Personally, I would like to see more "convergence" devices that let the little computer I carry around with me be anything I want it to be: a programmable general purpose computer, a streaming media server, or whatever else I want.
There are some projects that offer such functionality, but most require expert knowledge to setup or are not very widely-adopted or not very mature:
Okay. So they are “out there to try”. Have the majority of users been clamoring for it?
> Personally, I would like to see more "convergence" devices that let the little computer I carry around with me be anything I want it to be: a programmable general purpose computer, a streaming media server, or whatever else I want.
And you are in the modernity and so much so that it wouldn’t be a profitable business. Do you think Microsoft is going to give you that?
> Walled gardens are not where innovation happens because the gardeners uproot whatever does not meet their vision.
Where are all of the “innovations” that the majority of people care about - or even enough to make a profitable business - on Android where you can sideload and have third party web browser engines?
>> You really don’t think you’re out of touch with what most users want?
I don't claim to speak for what most people want. I think having more options than iOS and Android could help promote more consumer-friendly choices.
>> Yes because using an operating system from the other 1 trillion dollar market cap company is going to be a better alternative. Meet the new boss...
It would be another choice. Yes, they have similar incentives, but more choices help to drive innovation and keep all players competitive.

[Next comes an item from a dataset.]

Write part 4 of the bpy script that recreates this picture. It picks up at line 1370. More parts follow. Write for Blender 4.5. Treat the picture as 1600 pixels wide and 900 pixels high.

>> And you are in the modernity and so much so that it wouldn’t be a profitable business. Do you think Microsoft is going to give you that?
No. Microsoft is a better position than many to be a third choice in smartphone platforms, but they have shown poor initiative in the mobile space. They could try again or it could be some other organization with sufficient know-how and daring. (Something disruptive like Tesla or Starlink perhaps?)
>> Have the majority of users been clamoring for it?
"If I had asked my customers what they wanted they would have said a faster horse." --Henry Ford
"Some people say give the customers what they want, but that's not my approach. Our job is to figure out what they're going to want before they do." --Steve Jobs
>> Where are all of the “innovations” that the majority of people care about - or even enough to make a profitable business - on Android where you can sideload and have third party web browser engines?
Android is innovative because it is more open than iOS. Even more innovation is possible given the right circumstances.
> I don't claim to speak for what most people want. I think having more options than iOS and Android could help promote more consumer-friendly choices.
Using Linux on the phone with the lack of integration, the poor interface etc is the opposite of “consumer friendly”.
Normal consumers are not asking for the ability to “program their phone and run media servers”.
> Android is innovative because it is more open than iOS. Even more innovation is possible given the right circumstances
>> Using Linux on the phone with the lack of integration, the poor interface etc is the opposite of “consumer friendly”.
Who said anything about using Linux on phones? I agree that a third smartphone platform would need to be user friendly. Whether based on Linux, OpenBSD, QNX, Symbian, or something is just a technical detail.
>> Normal consumers are not asking for the ability to “program their phone and run media servers”
No one asked for iPhone. They were quite happy with their Blackberry and Treo phones. My personal wants for a smartphone are not why having a third smartphone platform would help innovation and competition in the current stagnant duopoly.
>> “Open” is not an “innovation”.
Yes, but "Closed" sucks for everyone but the platform owners.
>> If you ask 99%+ of phone users. They don’t care about a “closed” phone platform anymore than console owners care.
No one cares until they are personally impacted.
>> And failing miserable. The market has spoken.
Markets shift with time and circumstances. Those on top will not be there forever.
>> And yet, it wasn’t “open standards” that brought any of the “innovations” to the market that users care about.
Most users are ignorant of the standards that they rely on. iOS and Android are built on POSIX standards and rely on numerous networking and telecommunication standards. The Internet and World Wide Web that people use their smartphones to access are built on standards. The "magical" experiences that Apple sells to users would not be possible without a veritable book of engineering standards:
>> How many decades have Linux advocates been promising the “year of the Linux desktop”?
I am not sure why you keep pulling Linux into the discussion. Just because Android uses Linux does not mean that other smartphone platforms would use it.
>I'd argue that Microsoft entering the mobile OS market is worse than having a duopoly
We need something. I’ve lost all faith in the hardware direction of iPhone. The 14 Pro (let alone Pro Max) is an absurd monstrosity. And Google clearly has no interest in innovation beyond copying Apple.
> And Google clearly has no interest in innovation beyond copying Apple.
I disagree, I think both platforms have copied plenty from one another. I used to jailbreak my iOS devices to get similar functionality to Android. Hasn't been necessary for awhile, I feel like the platforms are near parity now, but claiming one is copying the other (with no reciprocity) seems farfetched.
They've lost any sense of maintaining a cohesive design, or keeping things sleek and convenient. Performance has plateaued to a level of diminishing returns, so the only way they can get people to buy a new phone every year since iPhone 7 is to say "hey we put a bigger camera on it".
I have this recurring fantasy of an alternate history timeline where Steve Jobs never died, and when an engineer brought him the first iPhone 7 prototype, he held it in his hand, flipped it over, felt the camera bump, and said "You're fired. Get rid of the bump". I just refuse to believe he would have allowed this to happen, and I refuse to believe that we can't have good cameras without bumps.